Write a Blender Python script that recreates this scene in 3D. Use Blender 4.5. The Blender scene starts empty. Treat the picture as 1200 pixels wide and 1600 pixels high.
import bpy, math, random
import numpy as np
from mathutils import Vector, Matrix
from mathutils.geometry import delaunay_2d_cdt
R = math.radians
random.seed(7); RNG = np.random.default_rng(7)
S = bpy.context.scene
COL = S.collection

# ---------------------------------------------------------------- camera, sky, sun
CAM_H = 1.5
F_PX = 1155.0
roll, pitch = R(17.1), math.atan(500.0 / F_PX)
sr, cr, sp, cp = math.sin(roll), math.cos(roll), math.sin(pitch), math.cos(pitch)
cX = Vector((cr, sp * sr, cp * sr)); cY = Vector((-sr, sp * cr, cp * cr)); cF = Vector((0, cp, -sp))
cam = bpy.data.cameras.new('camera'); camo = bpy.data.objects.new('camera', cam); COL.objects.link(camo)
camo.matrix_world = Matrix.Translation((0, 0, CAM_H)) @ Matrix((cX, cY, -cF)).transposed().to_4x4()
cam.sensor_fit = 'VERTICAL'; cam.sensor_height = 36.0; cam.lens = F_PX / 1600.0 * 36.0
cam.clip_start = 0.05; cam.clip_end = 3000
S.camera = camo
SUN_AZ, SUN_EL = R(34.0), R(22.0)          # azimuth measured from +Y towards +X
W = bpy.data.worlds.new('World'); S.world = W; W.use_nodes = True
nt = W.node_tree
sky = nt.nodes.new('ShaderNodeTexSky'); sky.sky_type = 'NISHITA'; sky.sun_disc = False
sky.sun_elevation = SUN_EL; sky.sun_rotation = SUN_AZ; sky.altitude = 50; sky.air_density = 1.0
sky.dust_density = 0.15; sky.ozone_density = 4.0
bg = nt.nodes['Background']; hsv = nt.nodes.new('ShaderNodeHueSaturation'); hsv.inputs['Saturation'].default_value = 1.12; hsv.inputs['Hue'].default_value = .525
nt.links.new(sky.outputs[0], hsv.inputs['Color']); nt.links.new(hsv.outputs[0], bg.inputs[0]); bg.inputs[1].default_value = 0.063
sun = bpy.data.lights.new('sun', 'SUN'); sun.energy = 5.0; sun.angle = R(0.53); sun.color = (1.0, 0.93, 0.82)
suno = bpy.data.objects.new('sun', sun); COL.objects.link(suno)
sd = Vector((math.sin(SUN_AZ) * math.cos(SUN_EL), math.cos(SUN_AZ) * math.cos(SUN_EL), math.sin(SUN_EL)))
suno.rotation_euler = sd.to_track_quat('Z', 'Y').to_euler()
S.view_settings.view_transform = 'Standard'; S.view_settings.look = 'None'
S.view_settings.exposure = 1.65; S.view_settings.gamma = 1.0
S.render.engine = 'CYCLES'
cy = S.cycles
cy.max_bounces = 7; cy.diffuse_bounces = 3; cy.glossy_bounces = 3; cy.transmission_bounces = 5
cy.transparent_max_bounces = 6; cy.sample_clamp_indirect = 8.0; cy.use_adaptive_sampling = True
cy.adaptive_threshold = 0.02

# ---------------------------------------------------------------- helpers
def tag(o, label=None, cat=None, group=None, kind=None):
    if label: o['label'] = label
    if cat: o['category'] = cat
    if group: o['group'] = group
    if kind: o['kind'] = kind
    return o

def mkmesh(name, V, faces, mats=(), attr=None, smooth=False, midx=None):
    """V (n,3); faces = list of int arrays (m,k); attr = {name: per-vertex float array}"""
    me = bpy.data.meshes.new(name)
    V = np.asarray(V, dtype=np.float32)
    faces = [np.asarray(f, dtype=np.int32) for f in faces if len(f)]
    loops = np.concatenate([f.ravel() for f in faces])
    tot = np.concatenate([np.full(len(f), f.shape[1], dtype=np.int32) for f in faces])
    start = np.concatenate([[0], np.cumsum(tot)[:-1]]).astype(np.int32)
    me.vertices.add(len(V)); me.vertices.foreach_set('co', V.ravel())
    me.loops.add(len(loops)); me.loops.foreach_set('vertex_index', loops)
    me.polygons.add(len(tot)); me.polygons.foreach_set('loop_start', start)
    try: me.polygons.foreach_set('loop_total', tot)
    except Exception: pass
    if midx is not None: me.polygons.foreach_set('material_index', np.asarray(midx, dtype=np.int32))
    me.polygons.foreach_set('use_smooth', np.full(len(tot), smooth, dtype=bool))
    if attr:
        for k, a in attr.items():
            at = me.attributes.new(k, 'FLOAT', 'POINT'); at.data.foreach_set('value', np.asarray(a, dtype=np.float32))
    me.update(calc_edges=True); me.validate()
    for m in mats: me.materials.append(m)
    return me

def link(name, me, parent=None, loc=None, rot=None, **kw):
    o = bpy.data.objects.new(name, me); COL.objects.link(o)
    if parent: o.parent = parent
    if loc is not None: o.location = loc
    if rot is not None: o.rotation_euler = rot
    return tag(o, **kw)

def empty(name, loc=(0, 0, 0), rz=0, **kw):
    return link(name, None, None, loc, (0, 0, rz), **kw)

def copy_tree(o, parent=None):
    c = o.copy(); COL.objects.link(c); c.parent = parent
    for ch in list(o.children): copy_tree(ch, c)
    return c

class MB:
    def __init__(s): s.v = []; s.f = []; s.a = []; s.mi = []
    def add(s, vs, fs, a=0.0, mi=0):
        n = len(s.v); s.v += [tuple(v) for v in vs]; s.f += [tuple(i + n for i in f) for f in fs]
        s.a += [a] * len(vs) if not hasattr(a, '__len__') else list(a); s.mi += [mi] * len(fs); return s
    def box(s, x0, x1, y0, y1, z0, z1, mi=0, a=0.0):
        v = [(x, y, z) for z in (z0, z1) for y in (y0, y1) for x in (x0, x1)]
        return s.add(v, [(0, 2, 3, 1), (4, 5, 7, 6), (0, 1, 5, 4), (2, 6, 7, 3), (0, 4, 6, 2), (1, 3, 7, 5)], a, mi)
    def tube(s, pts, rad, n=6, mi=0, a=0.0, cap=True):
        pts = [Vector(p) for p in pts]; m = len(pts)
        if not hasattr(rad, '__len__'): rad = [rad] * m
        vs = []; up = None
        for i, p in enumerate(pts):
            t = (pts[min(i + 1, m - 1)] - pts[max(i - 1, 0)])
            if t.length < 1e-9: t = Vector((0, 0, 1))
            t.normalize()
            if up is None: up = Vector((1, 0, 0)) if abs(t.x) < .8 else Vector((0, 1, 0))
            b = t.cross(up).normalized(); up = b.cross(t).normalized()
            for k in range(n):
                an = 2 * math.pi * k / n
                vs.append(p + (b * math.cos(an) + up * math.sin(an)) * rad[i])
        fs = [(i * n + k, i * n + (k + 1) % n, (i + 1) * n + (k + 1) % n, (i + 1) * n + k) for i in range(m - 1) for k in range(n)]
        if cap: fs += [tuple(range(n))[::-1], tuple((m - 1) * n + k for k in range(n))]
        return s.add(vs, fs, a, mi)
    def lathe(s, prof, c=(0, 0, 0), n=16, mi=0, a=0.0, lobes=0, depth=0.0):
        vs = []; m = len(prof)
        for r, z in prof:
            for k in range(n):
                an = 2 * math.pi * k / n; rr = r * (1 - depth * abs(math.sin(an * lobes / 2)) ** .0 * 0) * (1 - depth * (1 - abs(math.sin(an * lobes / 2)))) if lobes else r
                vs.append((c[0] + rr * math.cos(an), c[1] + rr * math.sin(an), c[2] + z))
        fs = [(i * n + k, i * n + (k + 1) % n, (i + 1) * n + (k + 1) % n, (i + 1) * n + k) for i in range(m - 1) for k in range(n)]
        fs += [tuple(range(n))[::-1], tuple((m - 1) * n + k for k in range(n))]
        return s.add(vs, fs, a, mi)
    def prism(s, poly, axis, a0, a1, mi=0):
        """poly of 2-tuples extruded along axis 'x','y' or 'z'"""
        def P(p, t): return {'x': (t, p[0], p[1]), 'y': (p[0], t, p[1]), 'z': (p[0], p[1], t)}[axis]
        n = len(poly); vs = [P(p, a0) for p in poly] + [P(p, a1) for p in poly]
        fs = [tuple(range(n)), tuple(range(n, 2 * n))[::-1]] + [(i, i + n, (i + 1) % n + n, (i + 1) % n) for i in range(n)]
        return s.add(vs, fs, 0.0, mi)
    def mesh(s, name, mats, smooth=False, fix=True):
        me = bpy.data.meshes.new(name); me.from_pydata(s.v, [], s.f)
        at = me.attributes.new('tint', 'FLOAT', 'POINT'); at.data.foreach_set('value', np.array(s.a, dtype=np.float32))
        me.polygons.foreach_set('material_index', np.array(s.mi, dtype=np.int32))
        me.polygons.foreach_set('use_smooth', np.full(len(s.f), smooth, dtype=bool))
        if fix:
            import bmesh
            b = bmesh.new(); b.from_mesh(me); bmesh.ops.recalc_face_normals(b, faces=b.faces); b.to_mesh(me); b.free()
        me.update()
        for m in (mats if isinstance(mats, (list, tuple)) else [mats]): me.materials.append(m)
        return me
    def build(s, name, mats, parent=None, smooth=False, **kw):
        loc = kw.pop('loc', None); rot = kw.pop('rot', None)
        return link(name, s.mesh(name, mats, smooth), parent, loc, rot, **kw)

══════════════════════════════

**Short exercise**. Return exactly the lines that run from the top of the listing above to the line containing "COL = S.collection", please, keeping both end lines and leaving out everything else.

**Solution below**.
Write a Blender Python script that recreates this scene in 3D. Use Blender 4.5. The Blender scene starts empty. Treat the picture as 1200 pixels wide and 1600 pixels high.
import bpy, math, random
import numpy as np
from mathutils import Vector, Matrix
from mathutils.geometry import delaunay_2d_cdt
R = math.radians
random.seed(7); RNG = np.random.default_rng(7)
S = bpy.context.scene
COL = S.collection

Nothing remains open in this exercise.